O que se nota é a inexperiência da equipe técnica. Para conhecer uma região, é preciso viver nela pelo menos um ano. Mas as empresas de consultoria não dispõem de tempo para isso. Elas precisam elaborar EIAs-RIMAs para empreendimentos em vários locais do Brasil, em contextos ambientais os mais diferentes. Não se percebe no RIMA qualquer conhecimento da literatura produzida secularmente na região. Não se recorre a Saturnino de Brito, a Hildebrando de Araujo Góes ou mesmo aos relatórios do Departamento Nacional de Obras e Saneamento (DNOS), que estudou a fundo a planície para bem destruí-la.

Não se percebeu que a área estudada par o empreendimento é irrigada por duas bacias hídricas: a do Paraíba do Sul, que corre em nível ligeiramente mais alto que a planície em sua margem direita, e a do Ururaí, formada pelos rios Imbé e Urubu, lagoa de Cima, rio Ururaí, lagoa Feia, rio Macabu e agora pelo canal da Flecha. Não se menciona a relação dessas duas bacias pela superfície e pelo lençol freático. As águas da primeira bacia vertem para a segunda, mas não o contrário. Por que, então, tratar sub-bacias como bacias? Bacia de Macaé está certo. Bacias de Carapebus, Macabu, Prata, Preto/Ururaí, Nicolau, Pau Fincado e Açu estão dentro de uma bacia. Iquipari em outra bacia. Trata-se de uma questão que exige mais discussão. É que a equipe técnica deve ter detectado cursos d’água por drones e ter elaborado essa classificação artificial.   
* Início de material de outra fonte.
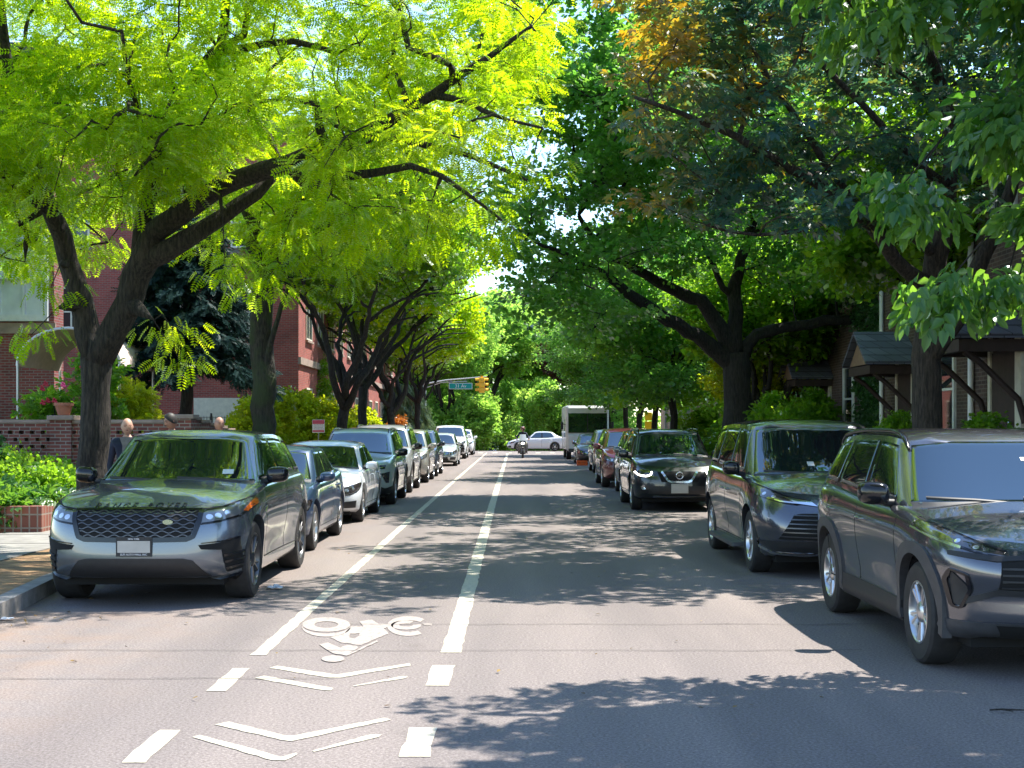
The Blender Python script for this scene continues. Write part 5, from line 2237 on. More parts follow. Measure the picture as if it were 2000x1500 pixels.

Quanto aos aspecto social, sabemos muito bem que a instalação de um duto gera pouquíssimos empregos. Terminadas as obras, os empregados na fase de instalação perdem seus postos de trabalho. Na fase de operação, poucos empregados são suficientes. Em relação aos programas propostos, sabemos muito bem que se trata de um expediente para impressionar a população. Não tanto a ela, mas à comunidade científica independente. Ninguém mais acredita em medidas mitigatórias, programas e manutenção de Unidades de Conservação.

São essas as considerações que apresento. Se forem consideradas superficiais, deve-se levar em conta que elas se referem a um estudo superficial.